Occorre, infine, valutare la possibile sussistenza del reato di ricettazione. In proposito, deve rilevarsi, pur con notevoli perplessità, che la giurisprudenza prevalente adotta degli automatismi sanzionatori che lasciano non poche perplessità. Si è, infatti, di sovente affermato che la semplice detenzione di un’arma modificata nei propri segni distintivi determina “di per sé” la conoscenza in capo all’agente della provenienza delittuosa del bene e, quindi, determina il ricorrere degli elementi costitutivi previsti dall’art. 646 c.p. (Corte d’Appello Napoli, Sez. VII, 14/03/2013 e Corte d’Appello Milano, Sez. III, 19/05/2010 ed. in Dig. Disc. Pen. Ed. 2020)
È da ritenersi, al contrario, più condivisibile una diversa ricostruzione teorica sviluppatasi nella giurisprudenza di merito secondo cui “nel caso di possesso di un’arma clandestina, allorquando si individui semplicemente nella clandestinità dell’arma il sintomo di una non meglio specificata origine delittuosa e non siano precisati la natura ed il titolo del reato presupposto, deve escludersi la configurabilità del delitto di ricettazione” (Corte d’Appello Catania, Sez. I, 03/05/2004).

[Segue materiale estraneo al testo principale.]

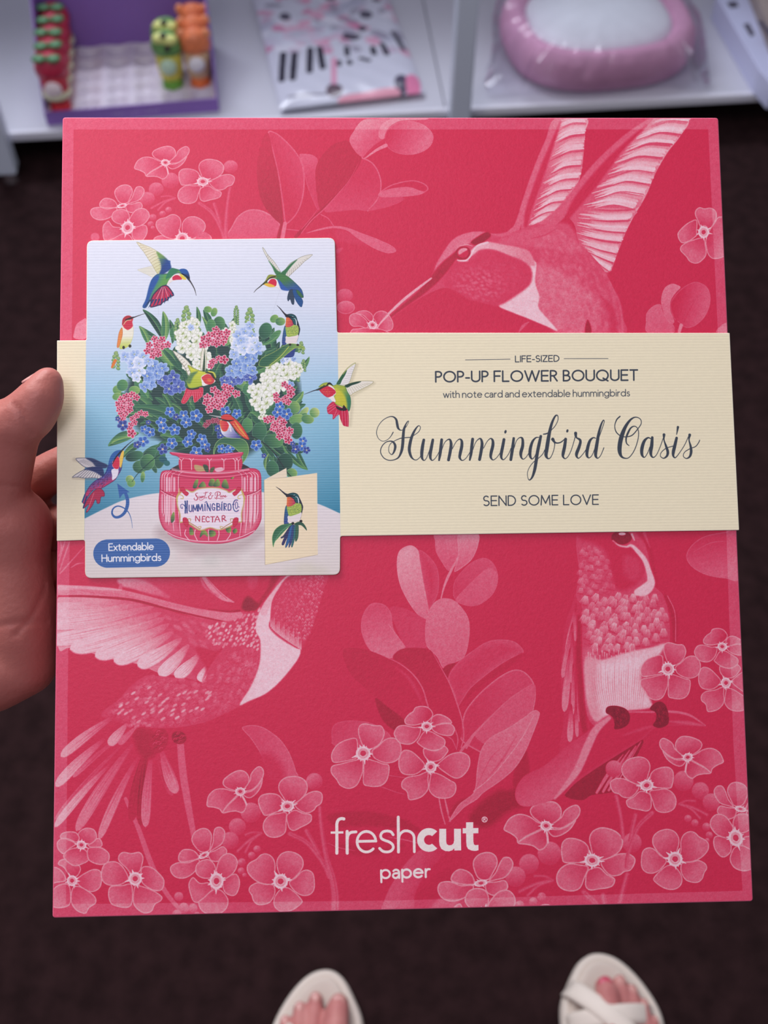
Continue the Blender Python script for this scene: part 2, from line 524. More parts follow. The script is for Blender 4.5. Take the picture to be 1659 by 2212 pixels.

In conclusione, nel caso di detenzione e/o porto di arma clandestina è da ravvisarsi il possibile concorso tra gli specifici reati previsti, rispettivamente, per la detenzione dall’art. 23 co. 3 e per il porto dall’art. 23 co.4 lg. 110/1975 e la ricettazione ex art. 648 c.p. salvo il caso in cui si dimostri, alternativamente, la partecipazione del soggetto al reato presupposto (che può ben consistere nell’alterazione della matricola penalmente rilevante ex art. 23 co. 4 II parte) o, con presumibili e notevoli difficoltà, la mancata rappresentazione dell’origine delittuosa del bene.